In robotics, a large behavior model is a high‑capacity, foundation‑style policy that maps rich sensory input (vision, proprioception, sometimes language) to extended sequences of actions across many tasks.
More concretely, in this context:
  1. It’s a single, usually neural, control model trained on large, diverse datasets of demonstrations or interactions, so it can generate many different behaviors rather than a single skill.
  2. Inputs typically include egocentric camera streams, robot state, and optional natural‑language instructions; outputs are time‑extended action trajectories (e.g., end‑effector poses, motor commands) rather than one‑step actions.
  3. The “large” refers both to scale (parameters, data, tasks) and to scope: the model is meant to generalize across environments and tasks as a generalist controller, similar in spirit to how large language models generalize across text tasks.
TRI (Toyota Research Institute) is one of the main originators and drivers of the “large behavior model” concept in robotics, and is actively building and scaling these models for real robots.

Key aspects of TRI’s role:
  1. Coining and framing: TRI explicitly framed LBMs as the robotics analog of large language models in the context of teaching robots many dexterous skills via a generative AI approach called Diffusion Policy.

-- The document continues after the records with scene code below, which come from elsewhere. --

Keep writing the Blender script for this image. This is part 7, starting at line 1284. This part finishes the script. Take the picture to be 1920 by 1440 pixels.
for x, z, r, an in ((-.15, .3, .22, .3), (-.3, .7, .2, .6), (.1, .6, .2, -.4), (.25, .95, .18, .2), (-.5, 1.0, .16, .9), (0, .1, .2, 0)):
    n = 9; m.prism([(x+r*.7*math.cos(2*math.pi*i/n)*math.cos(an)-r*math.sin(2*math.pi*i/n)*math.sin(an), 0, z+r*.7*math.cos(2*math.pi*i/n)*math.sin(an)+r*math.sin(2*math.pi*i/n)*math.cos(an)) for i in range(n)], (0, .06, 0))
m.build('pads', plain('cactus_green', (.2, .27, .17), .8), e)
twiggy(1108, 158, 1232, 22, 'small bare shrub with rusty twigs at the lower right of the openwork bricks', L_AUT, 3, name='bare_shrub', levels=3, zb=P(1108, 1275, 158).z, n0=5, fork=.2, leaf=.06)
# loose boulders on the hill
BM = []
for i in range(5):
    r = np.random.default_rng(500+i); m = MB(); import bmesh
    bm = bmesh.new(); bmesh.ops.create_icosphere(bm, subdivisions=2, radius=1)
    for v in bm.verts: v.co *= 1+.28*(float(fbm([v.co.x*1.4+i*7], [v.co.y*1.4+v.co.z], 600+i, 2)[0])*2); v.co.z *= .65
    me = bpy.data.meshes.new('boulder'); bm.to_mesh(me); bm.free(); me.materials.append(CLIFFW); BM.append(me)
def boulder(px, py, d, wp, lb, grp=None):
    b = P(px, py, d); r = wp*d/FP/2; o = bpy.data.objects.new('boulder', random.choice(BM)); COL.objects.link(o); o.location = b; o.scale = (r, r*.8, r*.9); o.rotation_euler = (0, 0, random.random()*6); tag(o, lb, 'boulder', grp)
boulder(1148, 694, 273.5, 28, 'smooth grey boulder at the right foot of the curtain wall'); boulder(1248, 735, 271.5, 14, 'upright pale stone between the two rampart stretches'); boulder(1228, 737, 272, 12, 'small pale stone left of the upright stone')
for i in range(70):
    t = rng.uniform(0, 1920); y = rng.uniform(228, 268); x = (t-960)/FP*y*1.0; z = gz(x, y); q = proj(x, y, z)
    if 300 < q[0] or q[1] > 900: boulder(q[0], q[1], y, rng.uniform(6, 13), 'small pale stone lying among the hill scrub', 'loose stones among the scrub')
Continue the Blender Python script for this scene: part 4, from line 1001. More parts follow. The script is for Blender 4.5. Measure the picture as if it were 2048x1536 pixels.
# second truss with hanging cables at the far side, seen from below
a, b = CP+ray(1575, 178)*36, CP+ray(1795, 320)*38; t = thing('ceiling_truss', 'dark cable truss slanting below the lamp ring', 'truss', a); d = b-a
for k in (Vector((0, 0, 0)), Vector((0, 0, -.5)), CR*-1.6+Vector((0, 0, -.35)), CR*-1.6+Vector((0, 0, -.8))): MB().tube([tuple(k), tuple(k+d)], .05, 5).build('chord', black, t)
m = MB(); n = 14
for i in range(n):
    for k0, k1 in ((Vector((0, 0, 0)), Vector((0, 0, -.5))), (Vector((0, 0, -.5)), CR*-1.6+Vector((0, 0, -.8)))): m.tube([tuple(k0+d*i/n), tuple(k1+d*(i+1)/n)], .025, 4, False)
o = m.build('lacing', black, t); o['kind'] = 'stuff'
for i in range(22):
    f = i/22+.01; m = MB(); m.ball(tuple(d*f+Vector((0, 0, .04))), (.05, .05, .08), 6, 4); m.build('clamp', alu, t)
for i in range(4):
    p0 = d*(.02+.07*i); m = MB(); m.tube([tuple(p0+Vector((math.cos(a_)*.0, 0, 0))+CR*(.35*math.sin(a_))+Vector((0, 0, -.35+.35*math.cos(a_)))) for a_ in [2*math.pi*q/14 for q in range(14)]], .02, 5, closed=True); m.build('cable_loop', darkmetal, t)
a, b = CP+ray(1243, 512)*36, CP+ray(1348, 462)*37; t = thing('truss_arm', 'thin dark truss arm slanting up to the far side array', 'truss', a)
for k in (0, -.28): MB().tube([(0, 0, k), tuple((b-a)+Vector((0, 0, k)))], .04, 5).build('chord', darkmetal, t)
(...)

  2. Core algorithms: TRI co‑developed Diffusion Policy for robot behavior learning and then scaled it into multitask, language‑conditioned LBMs that take in multimodal sensory streams (wrist/scene cameras, proprioception, language prompts) and output action chunks for manipulation tasks.
  3. Data and skills at scale: TRI has collected large demonstration datasets on custom dual‑arm platforms and reports training LBMs that can perform dozens of household‑style skills today, with targets of hundreds to thousands of skills.
  4. Benchmarking and theory: Through work like “A Careful Examination of Large Behavior Models for Multitask Dexterous Manipulation,” TRI has published systematic evaluations of how scaling data, model size, and task diversity affect generalization and transfer in LBMs.
  5. Ecosystem collaborations: TRI’s LBM architectures and datasets are being used in collaborations with companies such as Boston Dynamics to train generalist policies for humanoids like Atlas, extending TRI’s LBM work to new embodiments.